Site icon Bikonu

Cumhurbaşkanı Erdoğan, Necip Fazıl Kısakürek’in ‘Canım İstanbul’ şiirini okudu

Cumhurbaşkanı Recep Tayyip Erdoğan, Lütfi Kırdar Kongre ve Sergi Sarayı’nda düzenlenen Beş Ressam Bir Şehir Canım İstanbul Programı’na katıldı.

Burada açıklamalarda bulunan Cumhurbaşkanı Erdoğan, İstanbul’a olan sevgisinden bahsetti. 

“Dünya güzeli İstanbul’un hizmetkarı olmayı son nefesime kadar bir övünç madalyası olarak göğsümde büyük bir iftiharla taşıyacağım” diyen Cumhurbaşkanı Erdoğan, “Bundan 30 sene olduğu gibi bugün de bu şehre layık olmanın şuuruyla hareket ediyoruz.” ifadelerini kullandı.

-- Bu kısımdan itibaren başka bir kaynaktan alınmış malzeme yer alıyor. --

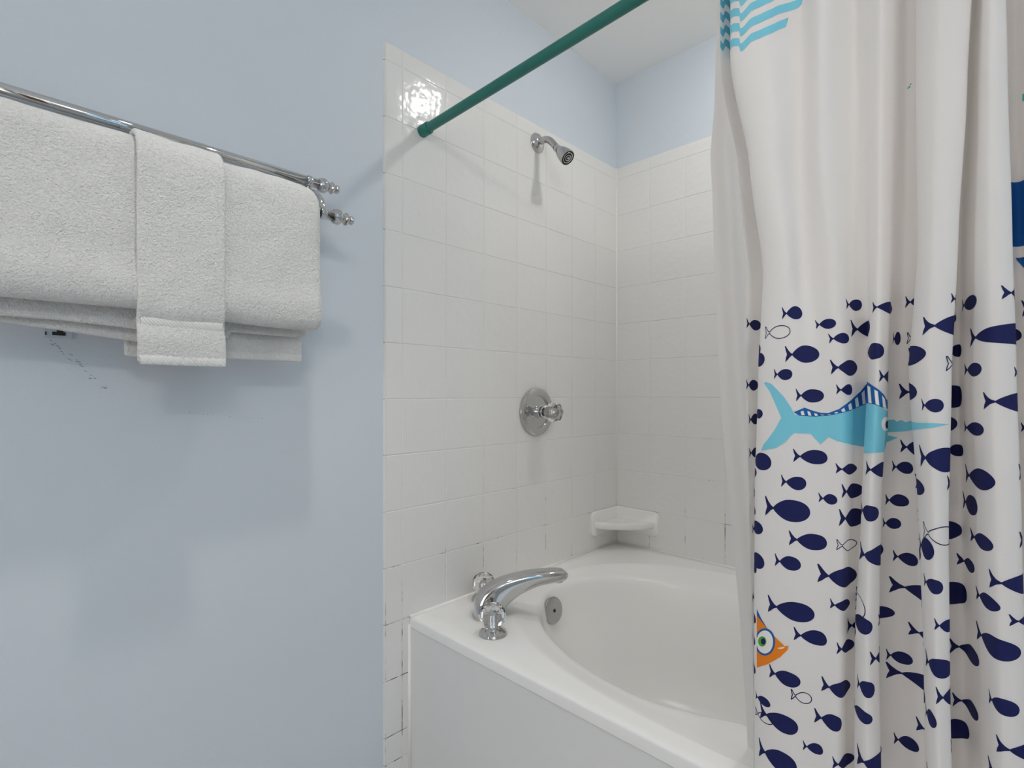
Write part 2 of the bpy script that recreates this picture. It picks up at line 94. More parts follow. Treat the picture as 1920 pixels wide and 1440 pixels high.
def lathe(profile, center, axis, seg=48, flute=None):
    """profile: (radius, height) pairs along axis; flute(k, i) multiplies the radius"""
    u, w, n = frame_from(axis); c = Vector(center); V = []; Fc = []
    for i, (r, h) in enumerate(profile):
        for k in range(seg):
            a = 2*math.pi*k/seg; rr = r*(flute(a, i) if flute else 1)
            V.append(c + n*h + u*(rr*math.cos(a)) + w*(rr*math.sin(a)))
    for i in range(len(profile)-1):
        for k in range(seg):
            k2 = (k+1) % seg
            Fc.append((i*seg+k, i*seg+k2, (i+1)*seg+k2, (i+1)*seg+k))
    if profile[0][0] > 1e-5: Fc.append(tuple(reversed(range(seg))))
    if profile[-1][0] > 1e-5: Fc.append(tuple((len(profile)-1)*seg+k for k in range(seg)))
    return V, Fc
def merge(*vfs):
    V = []; Fc = []
    for v, f in vfs:
        b = len(V); V += [tuple(p) for p in v]; Fc += [tuple(i+b for i in q) for q in f]
    return V, Fc
def tube(path, rad, seg=20, cap=True):
    P = [Vector(p) for p in path]; V = []; Fc = []
    R = rad if isinstance(rad, (list, tuple)) else [rad]*len(P)
    t = (P[1]-P[0]).normalized(); u, w, _ = frame_from(t)
    for i, p in enumerate(P):
        tn = (P[min(i+1, len(P)-1)]-P[max(i-1, 0)]).normalized()
        u = (u - tn*u.dot(tn)).normalized(); w = tn.cross(u)
        for k in range(seg):
            a = 2*math.pi*k/seg; V.append(p+(u*math.cos(a)+w*math.sin(a))*R[i])
    for i in range(len(P)-1):
        for k in range(seg):
            k2 = (k+1) % seg; Fc.append((i*seg+k, i*seg+k2, (i+1)*seg+k2, (i+1)*seg+k))
    if cap:
        Fc.append(tuple(reversed(range(seg)))); Fc.append(tuple((len(P)-1)*seg+k for k in range(seg)))
    return V, Fc
def spline(pts, n=12):
    P = [np.array(p, float) for p in pts]; out = []
    for i in range(len(P)-1):
        p0 = P[i-1] if i else 2*P[0]-P[1]; p1 = P[i]; p2 = P[i+1]; p3 = P[i+2] if i+2 < len(P) else 2*P[-1]-P[-2]
        for k in range(n):
            t = k/n
            out.append(.5*((2*p1)+(-p0+p2)*t+(2*p0-5*p1+4*p2-p3)*t*t+(-p0+3*p1-3*p2+p3)*t**3))
    out.append(P[-1]); return out

# ------------------------------------------------------------ materials
def mat(name, color, rough=.5, metal=0, spec=.5, trans=0, ior=1.45, coat=0):
    m = bpy.data.materials.new(name); m.use_nodes = True
    b = m.node_tree.nodes['Principled BSDF']
    b.inputs['Base Color'].default_value = (*color, 1); b.inputs['Roughness'].default_value = rough
    b.inputs['Metallic'].default_value = metal; b.inputs['Specular IOR Level'].default_value = spec
    b.inputs['Transmission Weight'].default_value = trans; b.inputs['IOR'].default_value = ior
    b.inputs['Coat Weight'].default_value = coat
    return m
def nodes(m): return m.node_tree, m.node_tree.nodes['Principled BSDF']
def N(nt, t, **kw):
    n = nt.nodes.new(t)
    for k, v in kw.items():
        if k in n.inputs: n.inputs[k].default_value = v
        else: setattr(n, k, v)
    return n
def bump(m, scale, strength, dist, detail=3, prev=None, kind='noise'):
    nt, b = nodes(m)
    tc = N(nt, 'ShaderNodeTexCoord'); nz = N(nt, 'ShaderNodeTexNoise', Scale=scale, Detail=detail)
    bp = N(nt, 'ShaderNodeBump', Strength=strength, Distance=dist)
    nt.links.new(tc.outputs['Object'], nz.inputs['Vector']); nt.links.new(nz.outputs['Fac'], bp.inputs['Height'])
    if prev: nt.links.new(prev.outputs[0], bp.inputs['Normal'])
    nt.links.new(bp.outputs[0], b.inputs['Normal']); return bp
def mottled(m, c1, c2, scale, detail=3):
    nt, b = nodes(m)
    tc = N(nt, 'ShaderNodeTexCoord'); nz = N(nt, 'ShaderNodeTexNoise', Scale=scale, Detail=detail)
    r = N(nt, 'ShaderNodeMapRange', **{'From Min': .35, 'From Max': .65}); mx = N(nt, 'ShaderNodeMix', data_type='RGBA')
    nt.links.new(tc.outputs['Object'], nz.inputs['Vector']); nt.links.new(nz.outputs['Fac'], r.inputs[0])
    nt.links.new(r.outputs[0], mx.inputs[0]); mx.inputs[6].default_value = (*c1, 1); mx.inputs[7].default_value = (*c2, 1)
    nt.links.new(mx.outputs[2], b.inputs['Base Color']); return mx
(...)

NECİP FAZIL’IN ‘CANIM İSTANBUL’ ŞİİRİNİ OKUDU

Büyük hedeflere koşmayı İstanbul’dan öğrendiklerini söyleyen Cumhurbaşkanı Erdoğan, konuşmasının sonunda Necip Fazıl Kısakürek’in ‘Canım İstanbul’ şiirini okudu. 

Şiire ‘Ruhumu eritip de kalıpta dondurmuşlar’ sözleriyle başlayan Erdoğan, sözlerini ‘İstanbul, İstanbul’ diyerek bitirdi.

CANIM İSTANBUL ŞİİRİ

Ruhumu eritip de kalıpta dondurmuşlar;

Onu İstanbul diye toprağa kondurmuşlar.

İçimde tüten bir şey; hava, renk, eda, iklim;

O benim, zaman, mekan aşıp geçmiş sevgilim.

Çiçeği altın yaldız, suyu telli pulludur;

Ay ve güneş ezelden iki İstanbulludur.

Denizle toprak, yalnız onda ermiş visale,

Ve kavuşmuş rüyalar, onda, onda misale.

İstanbul benim canım;

Vatanım da vatanım…

İstanbul, İstanbul…

Tarihin gözleri var, surlarda delik;

Servi, endamlı servi, ahirete perdelik…

Bulutta saha kalkmış Fatih’ten kalma kir at;

Pırlantadan kubbeler, belki bir milyar kırat…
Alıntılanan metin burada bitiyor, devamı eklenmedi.